契約不適合責任(瑕疵担保責任)を理解しておく
これは、「売主は買主に対し、引き渡し後物件に何か不具合があった場合は、その責任を負わなければならない」というものです。
家屋は外から見ただけではわからない不具合が存在することも、よくあります。売主さえも把握できておらず、買主が実際に住み始めて発覚する、というものもあるのです。
まずは売主と買主が立ち合いのもと、ひとつひとつしっかりと不具合を確認することが重要です。そのうえで、瑕疵が発覚した場合「引き渡し後◯年は契約不適合責任を負う」などを具体的に取り決め、しっかり書面に記載しておきましょう。
場合によっては、この立ち合いにだけプロの力を借りるということを検討してみるのもよいでしょう。
のちのちのトラブルを避けるためには、プロの目で確認してもらうのが最善といえます。
困ったときには専門家を頼る
個人売買に限界を感じたとき、またはピンポイントで助けが必要になったときには、不動産業者だけでなく行政書士や司法書士などの専門家を頼るのもひとつの方法です。書類作成だけ依頼する、などの利用方法であれば、費用を抑えつつも必要なサポートを受けることができるでしょう。

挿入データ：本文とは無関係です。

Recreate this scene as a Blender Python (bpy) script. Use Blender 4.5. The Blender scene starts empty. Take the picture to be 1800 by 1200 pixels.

無理はせず、トラブルに発展する前にスムーズに解決につながる手段として有効です。

不動産個人売買の流れ
不動産価格の相場を調べる
前述したように、売主にとって売ろうとしている不動産の価格設定は非常に重要です。
価格の設定も自由である個人売買だけに、これを怠るとそもそも購入希望者が全然現れない、本当はもっと高額で売れたのにかなり損をした、ということにもつながりかねません。
そうならないように、まずは自分の物件の妥当価格はどれぐらいなのかをあらかじめしっかり調べておきましょう。
インターネットで一括査定サイトやAI査定といったものを利用し、複数社に査定してもらうことで、相場が見えてきます。
書類や資料の準備
まず必要となるのが、
・登記簿謄本(法務局に保管されている不動産の記録)
・固定資産税評価額証明書(不動産の資産価値の評価額を証明するもの)
・公図(土地の大まかな形状や位置を表した図面)
さらに、売買契約時には次のものも必要となります。
・権利証(登記済証)または登記識別情報
・本人確認書類
・住民票
・印鑑証明書
・実印
売却価格を決めて宣伝する
調べた相場価格から、実際に売り出す価格を決めて、前述した不動産個人売買サイトなどに掲載し、購入希望者が現れるのを待ちます。
このとき、購入希望者からの値下げ交渉に備えて、多少高めに価格設定をしてもよいですが、これが高すぎるとそもそも希望者自体が現れなくなるので、匙加減に注意が必要です。
取引相手が友人などですでに決まっている場合は、価格については相談しながら決めてもよいでしょう。

問合せや内覧への対応
売却物件の情報については、購入希望者からどんな質問をされても答えられるように準備しておきましょう。もちろん、アピールポイントになる長所だけでなく、認識している不具合などについても誠実に伝えなければなりません。
また、取引対象が一戸建て住宅やマンションなどであれば、内覧を希望されることもあるでしょう。内覧は、購入を決定づける大きなポイントにもなります。きれいに片付けて整理・掃除をし、場合によってはハウスクリーニングなども入れたうえで、よい印象づけができる状態にしておきます。
契約書などの作成
購入希望者が購入を決意し、価格交渉で最終的な売却価格も決めたら、売買契約を結びます。
このとき必ず必要になるのが売買契約書です。取引の詳細内容を取り決め、どんな細かいことでも書面として残せるようにしておきましょう。
売主・買主の両者合意のもと、契約書に署名をかわせば売買契約の成立です。
引き渡し
決めていた引き渡し日に、物件の引き渡しを行います。このあとも何かトラブルや不具合で買主から連絡を受けることがあるので、しっかり対応できるようにしておきましょう。
まとめ
不動産の個人売買は、基本的にはあまりおすすめできる方法ではないということがおわかりいただけましたか。
もちろん専門知識を豊富に持っていて、時間的余裕があり、自信をもって個人売買契約の方がよいと言い切れる方はそれでもよいでしょう。しかし少しでも不安がある、仲介手数料の節約より時間や手間の節約の方が重要、という方は、迷わず不動産会社に仲介を依頼するのが最善といえます。